Graph IRs for Impure Higher-Order Languages (Technical Report)

This is a companion report for the OOPSLA 2023 paper of the same title, presenting a detailed end-to-end account of the $\lambda^*_{\mathsf{G}}$ graph IR, at a level of detail beyond a regular conference paper. Our first concern is adequacy and soundness of $\lambda^*_{\mathsf{G}}$, which we derive from a direct-style imperative functional language (a variant of Bao et al.'s $\lambda^*$-calculus with reachability types and a simple effect system) by a series of type-preserving translations into a calculus in monadic normalform (MNF). Static reachability types and effects entirely inform $\lambda^*_{\mathsf{G}}$'s dependency synthesis. We argue for its adequacy by proving its functional properties along with dependency safety via progress and preservation lemmas with respect to a notion of call-by-value (CBV) reduction that checks the observed order of effects.

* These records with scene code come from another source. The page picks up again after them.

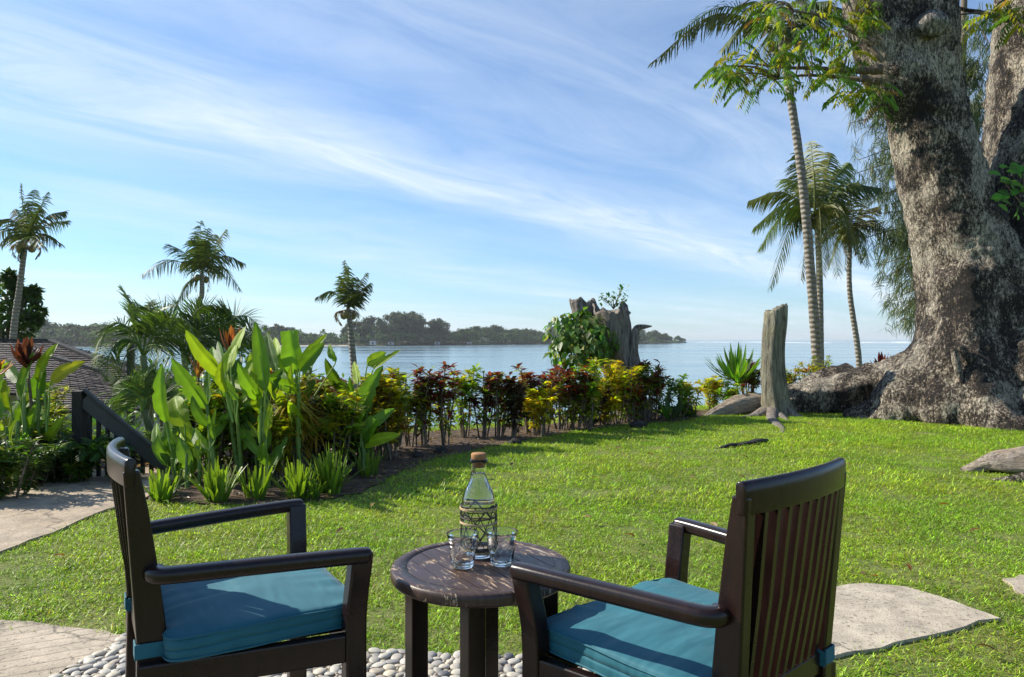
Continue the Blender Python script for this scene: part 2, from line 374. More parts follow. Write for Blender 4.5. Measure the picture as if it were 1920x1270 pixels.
def fabric():
    m, t, b, o = newmat('teal_canvas'); p = opos(t)
    nz = noise_(t, p, 9, 4); fi = noise_(t, p, 900, 2)
    c = mix_(t, nz, (.008, .105, .145), (.014, .150, .195)); c = mix_(t, .25, c, ramp_(t, fi, [(.3, .5), (.7, 1)]), 'MULTIPLY'); setc(t, b, 'Base Color', c)
    b.inputs['Roughness'].default_value = .75; b.inputs['Sheen Weight'].default_value = .12; b.inputs['Sheen Roughness'].default_value = .4
    wr = noise_(t, mapping(t, p, (2.2, 7, 3)), 1.6, 2, .5, .2)
    bump_(t, b, math_(t, 'ADD', math_(t, 'MULTIPLY', wr, 7.0), math_(t, 'MULTIPLY', fi, .03)), .5, .005); return m
M_fab = fabric()
def glass(name, rough=0.0, ior=1.45, tint=(1, 1, 1), facet=False):
    m, t, b, o = newmat(name); b.inputs['Transmission Weight'].default_value = 1; b.inputs['Roughness'].default_value = rough; b.inputs['IOR'].default_value = ior
    b.inputs['Base Color'].default_value = tint+(1,); return m
M_glass = glass('clear_glass', 0, 1.45, (.97, .99, .985)); M_water_in = glass('drinking_water', 0, 1.33)
M_cork = simple('cork', (.30, .14, .055), (.46, .24, .10), 90, .9, .4, .003)
M_rattan = simple('pale_rattan', (.45, .31, .15), (.62, .46, .25), 80, .7, .3, .002)
M_rattand = simple('black_rattan', (.018, .015, .012), (.05, .04, .03), 80, .6, .3, .002)
M_rail = simple('painted_rail', (.035, .04, .042), (.055, .06, .06), 12, .5, .1, .003)
M_black = simple('dark_timber', (.012, .011, .010), (.03, .027, .023), 14, .7, .3, .005, stretch=(3, 3, 1))
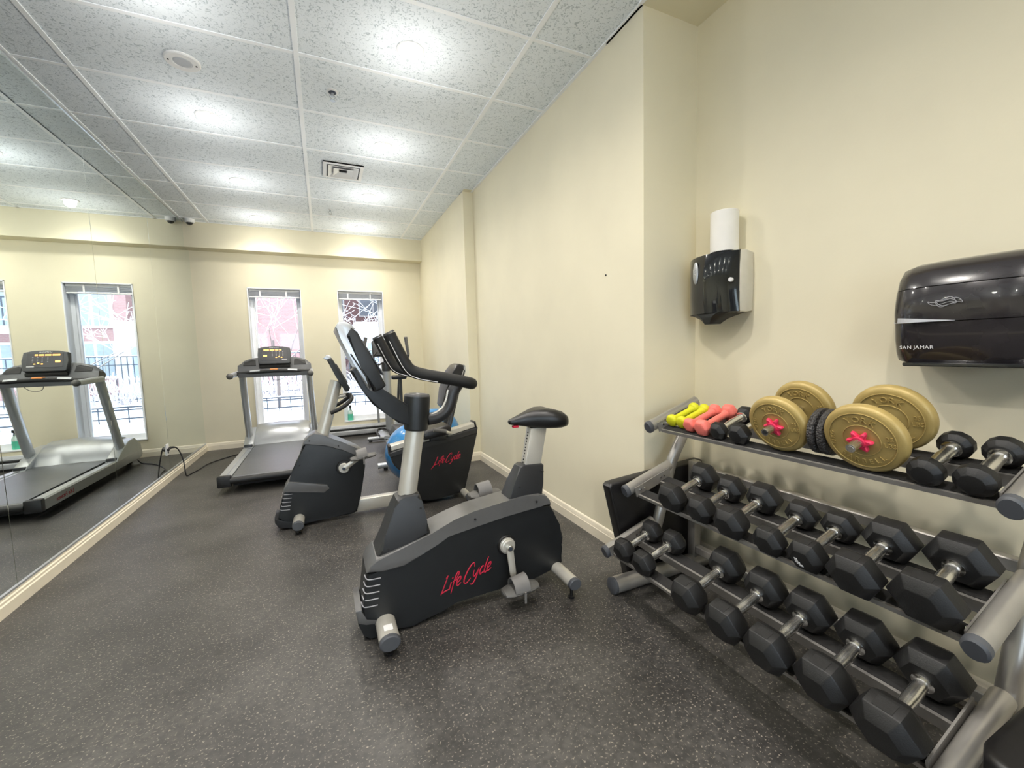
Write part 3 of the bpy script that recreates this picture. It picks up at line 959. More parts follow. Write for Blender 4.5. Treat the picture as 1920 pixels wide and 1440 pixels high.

Our second concern is establishing the correctness of $\lambda^*_{\mathsf{G}}$'s equational rules that drive compiler optimizations (e.g., DCE, $\lambda$-hoisting, etc.), by proving contextual equivalence using logical relations. A key insight is that the functional properties of dependency synthesis permit a logical relation on $\lambda^*_{\mathsf{G}}$ in MNF in terms of previously developed logical relations for the direct-style $\lambda^*$-calculus. Finally, we also include a longer version of the conference paper's section on code generation and code motion for $\lambda^*_{\mathsf{G}}$ as implemented in Scala~LMS.